FORT WAYNE, Ind. (AP) - An ornate northeastern Indiana mansion that housed a funeral home for nearly a century is getting a new, more festive life as a venue for weddings, anniversaries and other occasions.
The roughly 125-year-old Fort Wayne mansion had long been served as the home of the Klaehn, Fahl & Melton Funeral Home, but the 15,000-square-foot building was sold last month to RGS Real Estate.
Belle Castle Enterprise plans to renovate the property for use as an event center for weddings, bridal parties, birthdays, anniversaries and corporate events, representative Carlene Gray told The Journal Gazette.
“No funerals,” she said, laughing.
The building was built about 1893 by Robert Clarke Bell, a late 19th- and early 20th-century attorney and Democratic state senator, for himself and his wife, Clara.
Built in the Richardsonian Romanesque-style, it is ornate inside and out. Its interior features parquet floors, carved wood trim and a tile fireplace, and its exterior includes elaborate gargoyles and decorative arches.

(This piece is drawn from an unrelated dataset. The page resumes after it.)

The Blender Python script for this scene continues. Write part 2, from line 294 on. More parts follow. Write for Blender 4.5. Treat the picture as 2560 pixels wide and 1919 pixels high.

The building is historic for its architecture, its first owner and events that it once hosted, including visits by William Jennings Bryan, who unsuccessfully ran for president as a Democrat in 1896, 1900 and 1908.
Bryan, who was one of Bell’s friends, was reported to have given speeches from the home’s front porch, said Connie Haas Zuber, executive director of ARCH, a Fort Wayne nonprofit historic preservation organization.
“It is a very significant house. It was widely regarded as, if not the finest, one of the finest homes in Fort Wayne,” she said.